You Can Bet That ‘Dealer’s Choice’ Will Draw You In
“Poker without gambling is like sex--sex without orgasm.”
This least shocking of the epigrams bankrolling Patrick Marber’s “Dealer’s Choice” calls the textual ante, and the enthralling revival at Third Stage in Burbank parlays the balance into a riotous inside straight.
Marber’s 1995 debut play, first seen locally at the Mark Taper Forum in 1998, is marked by beginner’s luck, drawing allusions to Harold Pinter and David Mamet. Though debatable, such analogies accrue credit from Marber’s firsthand understanding of compulsive betting.
The game transpires in a London bistro, its dining room, kitchen and eventually basement slickly realized by Danny Cistone’s split-focus sets.

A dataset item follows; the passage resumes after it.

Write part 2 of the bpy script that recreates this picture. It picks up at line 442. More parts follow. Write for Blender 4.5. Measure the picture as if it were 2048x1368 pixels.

The employees prepare for work while discussing the weekly poker night commandeered by proprietor Stephen (Alan Safier).
Headwaiter Mugsy (producer James Henriksen) and chef Sweeney (Rich Hutchman), both owing the boss a bundle, reveal divergent stratagems. Sweeney’s mate Frankie (Steven Sanpietro) anticipates winning his exit to Vegas.
The wild card is Stephen’s son Carl (Caleb Martin), agitated for vested reasons. Then, closing patron Ash (Dick DeCoit) raises the stakes, subsequently trumped by the metaphoric showdown.
Director David Blanchard shuffles the exchanges with bluff assurance. The technical effort is top notch, with dialect coach Linda Brennan pulling sly regional variants from the cast.
Henriksen’s rubber mug is ideal for joker Mugsy, as Martin’s Edward Norton quality suits Carl. Hutchman and Sanpietro smartly husband their resources, and Safier and DeCoit are spot-on in their roles.
By expertly stacking the deck, “Dealer’s Choice” deals a royal flush, for its players are all aces.